Contributing Author/s
 
Ayo Sekai, Ph.D.
The Targeted Economic Displacement of Black Women in the Labor Market
The Targeted Economic Displacement of Black Women in the Labor Market
According to a recent report by Essence, between February and July of this year, Black women lost 319,000 jobs, a staggering and telling statistic that sets them apart as the only major female demographic to experience such disproportionate decline. During the same period, white women, Hispanic women, and white men gained massive employment growth. These numbers are disparaging, and heart-wrenching data is a telling indicator of how Black women’s indispensable labor is systematically undervalued and destabilized, and represent livelihoods disrupted, communities destabilized, and a clear warning about the structural vulnerabilities Black women continue to face in the U.S. economy.
Easy criticisms of this article could be that I am biased based on my personal autobiographical and anthropological lens, and that by addressing this downturn, I am being or may appear to be cyclical. That this is merely part of a broader fluctuation in the labor market. But the racialized gendered pattern of the loss requires us to look deeper and ask more thoughtful questions, such as:
Why are Black women uniquely and consistently vulnerable in moments of economic contraction?

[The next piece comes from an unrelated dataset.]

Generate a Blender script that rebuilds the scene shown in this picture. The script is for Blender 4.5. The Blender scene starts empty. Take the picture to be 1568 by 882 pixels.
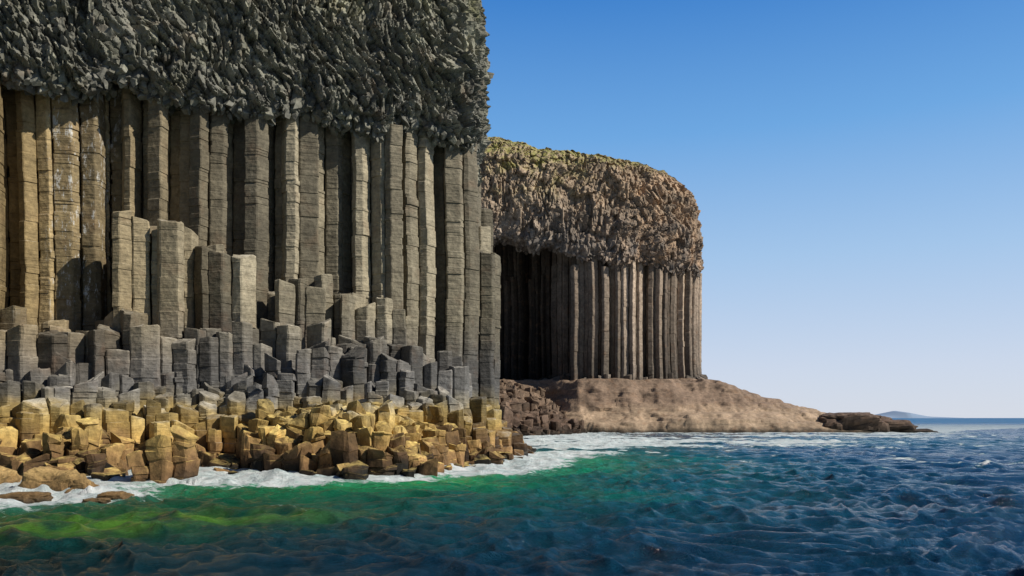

What institutional structures make them the first to lose employment and often the last to regain it?
It is difficult to fathom that this is not systematic, based on several historical and political theories.
Neither unusual nor shocking, Black women have occupied a paradoxical role in the U.S. workforce. We are admired for our endless work ethic and self-sacrifice for the benefit of our employers, yet, as essential as we are, we are also expendable. Historically, Black women have filled roles in various industries, including domestic labor and caregiving, as well as education, healthcare, and public service. Black women’s labor has been both a cornerstone of our community’s survival and a sector often undervalued, under protected, and treated those who fill them, treated as unworthy. This recent gutting of the federal government, combined with the raging job losses in the higher education sector, as found in the original research of Dr. Crystal Chambers, in her title, Black Women’s Pathways to Executive Academic Leadership: Lessons from Lived Experiences, reveals not only sector-specific vulnerabilities but also a systemic hierarchy of displacement in the labor market.
The erasure is twofold. First, there is an economic erasure where the professional contributions, ambition, and scholarship of Black women are undermined, leading to instability in employment, particularly in public-facing roles subject to funding cuts and the pendulum swing of politics. Second, there is a narrative erasure, where these job losses are rarely reported with any sense of urgency and the rhetoric falls back to media stereotypes against Black women and Black people in general of being lazy, despite the statistics touted as political talking points on one hand, and a narrative distortion that undermines the truth of Black women’s essential contributions. With this type of see-saw visibility, these losses become normalized as the people are dehumanized and folded into the broader narrative of “economic adjustment.”
Quietly, we witness the assault on faculty and higher education scholars. Yet, we rely on scholars of race, gender, and labor to interrogate these statistics and urgently theorize them from a more factual and authentic lens.
Black women remain underrepresented in senior administrative and executive positions, despite the brilliance of their scholarly contributions and leadership. If employment opportunities continue to shrink in other sectors, can the academy afford to replicate patterns of exclusion? Will filling the job market with adjunct positions and destroying the fundamental context of rigor built around tenured professors who have proven and earned their honorifics be enough? There has always been a need for pathways that benefit all industries and all people. However, for all people, doors have always been wide open, whereas for Black women, they are often doors wide shut. Black women not only thrive in academic leadership, but their self-sacrifice and overachievement can be a benefit if opportunities and balance are built into the pathways that safeguard their labor and intellectual contributions as essential to the future of our institutions.
The loss of 319,000 jobs is and should be lauded on as a national crisis. It is evidence of the ongoing racialized and gendered precarity of Black women in the U.S. economy. Instead of ignoring it, the numbers are a bullhorn announcement that requires our attention. It is time to not give a handout, as that has never been the case for this hard-working group. It is time to put Black women’s experiences side by side, match for match, with those of every other group in our scholarship, advocacy, and policymaking, because these numbers reveal how economic policy, corporate restructuring, and institutional downsizing are never neutral. They operate within hierarchies of race, gender, and class. Just as the legislative, executive, and judicial branches of government were intended to separate power, policymakers and institutions of higher education are inherently meant to be distinct entities, ensuring no conflict of interest. Sadly, there is no one to call, as a powerful nation chooses to launch an assault on Black women, even though the data signals that the consequences would be to destroy the economy. Protecting Black women’s access to stable, dignified employment is not simply a matter of equity, it is not just foundational to the integrity of the labor market, it’s common sense.
The numbers are clear. The question is, will the response be the same.